Chickering, 1862, Boston

Chickering, 1862, Boston.  The Chickering Piano Company, founded in Boston in 1823 by Jonas Chickering (1798–1853), at first made square pianos, then, beginning in 1830, upright models and finally, in 1840, grand pianos. In 1840, Jonas Chickering patented his design for the first full cast iron frame to withstand the tension of the strings of a grand piano. Sometime later, he developed the system of overstringing, whereby the bass strings cross over the strings in the next register. Variants of this pattern were eventually adopted by piano manufacturers everywhere; all modern grand pianos are overstrung, and reinforced by cast frames.

In 1851, a Chickering piano won a First Prize medal and other awards at the London World’s Fair. When the Chickering factory was destroyed by fire in 1852, the building that replaced it was the second-largest (after the nation’s Capitol) under one roof in America. Jonas Chickering did not live to see the completion of this building, but the firm continued to prosper under the management of his sons, who were already partners in the company. Chickering pianos won many more honors, including a first prize at the Paris Exposition of 1867, where a new American competitor, Steinway, also won a first prize.
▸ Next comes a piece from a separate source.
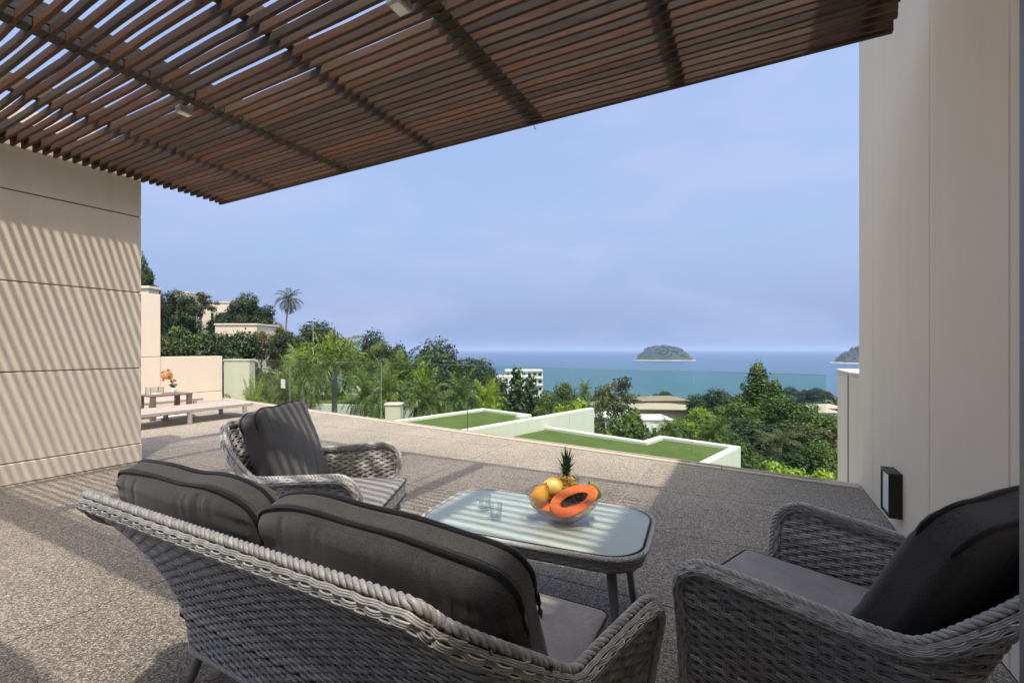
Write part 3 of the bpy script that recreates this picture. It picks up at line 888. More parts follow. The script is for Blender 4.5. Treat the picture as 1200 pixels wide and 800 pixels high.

Chickering pianos were enthusiastically endorsed by Franz Liszt, who owned one given to him by the Chickering brothers. Gottschalk and other important musicians also praised Chickering pianos. On October 25, 1875, Tchaikovsky’s Concerto No.1 for Piano and Orchestra received its world premiere in Boston Music Hall on a Chickering piano played by Hans von Bülow, with a small orchestra under the direction of Benjamin J. Lang.
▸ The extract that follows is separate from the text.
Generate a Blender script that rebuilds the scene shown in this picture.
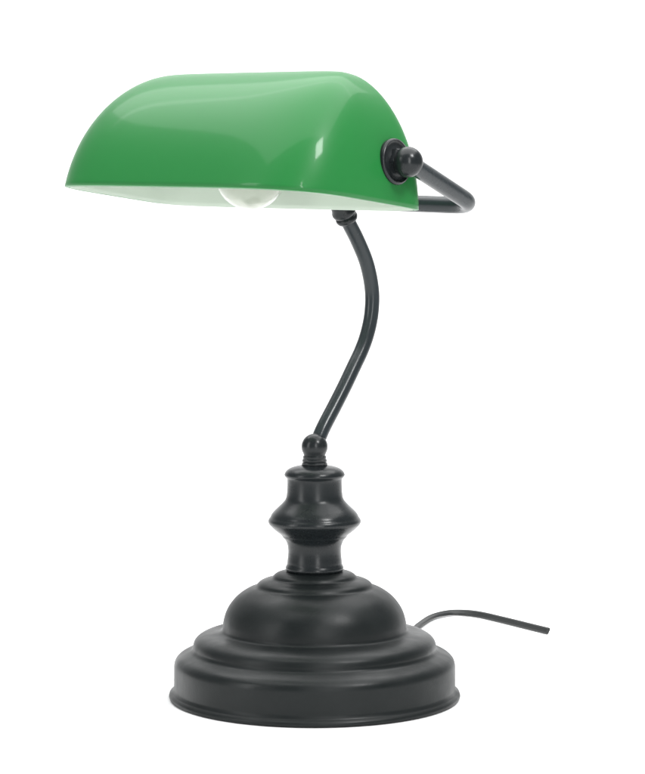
import bpy, bmesh, math, random
from mathutils import Vector, Matrix
from math import sin, cos, pi, radians

for o in list(bpy.data.objects):
    bpy.data.objects.remove(o)
SC = bpy.context.scene
COL = SC.collection

# ------------------------------------------------------------------ camera
cam_data = bpy.data.cameras.new("camera")
cam = bpy.data.objects.new("camera", cam_data)
COL.objects.link(cam)
cam.location = (0.0048, -1.4, 0.292)
cam.rotation_euler = (radians(90) - 0.0729, 0, 0)
cam_data.sensor_fit = 'HORIZONTAL'
cam_data.sensor_width = 36.0
cam_data.lens = 129.5
cam_data.clip_start = 0.05
cam_data.clip_end = 60
SC.camera = cam
SC.view_settings.view_transform = 'Standard'
SC.view_settings.look = 'None'
SC.view_settings.exposure = 0.0
SC.view_settings.gamma = 1.0

# ------------------------------------------------------------------ studio light
world = bpy.data.worlds.new("World")
SC.world = world
world.use_nodes = True
bg = world.node_tree.nodes['Background']
bg.inputs['Color'].default_value = (0.96, 0.98, 1.0, 1)
bg.inputs['Strength'].default_value = 0.28


def area(name, loc, target, sx, sy, power, color=(1, 1, 1), spread=180):
    d = bpy.data.lights.new(name, 'AREA')
    d.shape = 'RECTANGLE'
    d.size, d.size_y = sx, sy
    d.energy = power
    d.color = color
    d.spread = radians(spread)
    o = bpy.data.objects.new(name, d)
    COL.objects.link(o)
    o.location = loc
    o.rotation_euler = (Vector(target) - Vector(loc)).to_track_quat('-Z', 'Y').to_euler()
    return o


area("overhead_softbox", (0.0, 0.22, 1.35), (0.0, 0.18, 0.0), 1.9, 1.8, 33)
area("strip_softbox", (0.36, -1.50, 0.56), (0.0, 0.0, 0.28), 0.075, 1.0, 6.5)
area("side_softbox", (-1.35, -0.85, 0.62), (0.0, 0.0, 0.20), 0.32, 1.2, 7.5)
area("high_softbox", (0.72, -0.85, 1.32), (0.0, 0.0, 0.27), 0.28, 0.32, 13.0)
area("backdrop_light", (0.0, 0.75, 1.5), (0.0, 2.1, 0.35), 2.2, 0.6, 16)


# ------------------------------------------------------------------ materials
def mat(name):
    m = bpy.data.materials.new(name)
    m.use_nodes = True
    nt = m.node_tree
    return m, nt, nt.nodes['Principled BSDF']


def noise_bump(nt, b, scale, strength, dist, detail=3.0):
    tc = nt.nodes.new('ShaderNodeTexCoord')
    n = nt.nodes.new('ShaderNodeTexNoise')
    n.inputs['Scale'].default_value = scale
    n.inputs['Detail'].default_value = detail
    bp = nt.nodes.new('ShaderNodeBump')
    bp.inputs['Strength'].default_value = strength
    bp.inputs['Distance'].default_value = dist
    nt.links.new(tc.outputs['Object'], n.inputs['Vector'])
    nt.links.new(n.outputs['Fac'], bp.inputs['Height'])
    nt.links.new(bp.outputs['Normal'], b.inputs['Normal'])
    return tc, n


def vary(nt, tc, socket, lo, hi, scale=40.0):
    n = nt.nodes.new('ShaderNodeTexNoise')
    n.inputs['Scale'].default_value = scale
    n.inputs['Detail'].default_value = 4
    r = nt.nodes.new('ShaderNodeMapRange')
    r.inputs['From Min'].default_value = 0.3
    r.inputs['From Max'].default_value = 0.7
    r.inputs['To Min'].default_value = lo
    r.inputs['To Max'].default_value = hi
    nt.links.new(tc.outputs['Object'], n.inputs['Vector'])
    nt.links.new(n.outputs['Fac'], r.inputs['Value'])
    nt.links.new(r.outputs['Result'], socket)


def metal(name, col, r0, r1, spec=0.35):
    m, nt, b = mat(name)
    b.inputs['Base Color'].default_value = (*col, 1)
    b.inputs['Specular IOR Level'].default_value = spec
    tc, n = noise_bump(nt, b, 650, 0.13, 0.0003)
    vary(nt, tc, b.inputs['Roughness'], r0, r1)
    return m


M_BASE = metal("black_satin_enamel", (0.0078, 0.0102, 0.0104), 0.30, 0.50, 0.25)
M_GLOSS = metal("black_semi_gloss_enamel", (0.0110, 0.0138, 0.0150), 0.22, 0.33, 0.33)
M_STEM = metal("dark_grey_tube_enamel", (0.022, 0.028, 0.031), 0.21, 0.29, 0.36)

M_GREEN, nt, b = mat("green_cased_glass")
b.inputs['Base Color'].default_value = (0.0155, 0.170, 0.037, 1)
b.inputs['Roughness'].default_value = 0.42
b.inputs['Specular IOR Level'].default_value = 0.2
b.inputs['Coat Weight'].default_value = 0.20
b.inputs['Coat Roughness'].default_value = 0.095
b.inputs['Subsurface Weight'].default_value = 0.25
b.inputs['Subsurface Radius'].default_value = (0.4, 1.0, 0.4)
b.inputs['Subsurface Scale'].default_value = 0.004
noise_bump(nt, b, 16, 0.10, 0.002, 1.5)

M_OPAL, nt, b = mat("white_opal_glass")
b.inputs['Base Color'].default_value = (0.55, 0.63, 0.54, 1)
b.inputs['Roughness'].default_value = 0.45
b.inputs['Specular IOR Level'].default_value = 0.15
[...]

The design of the 1862 Chickering piano in the Frederick Collection, an eight-foot five-inch concert grand with a single-piece cast frame, appears to have been influenced by the composite-framed Erards. Like Erard concert grands of the period, this Chickering is parallel strung, not overstrung, and unlike many Victorian period Chickering pianos, its case decorations are comparatively modest – although not so austere as the Collection’s Erard concert piano of 1877.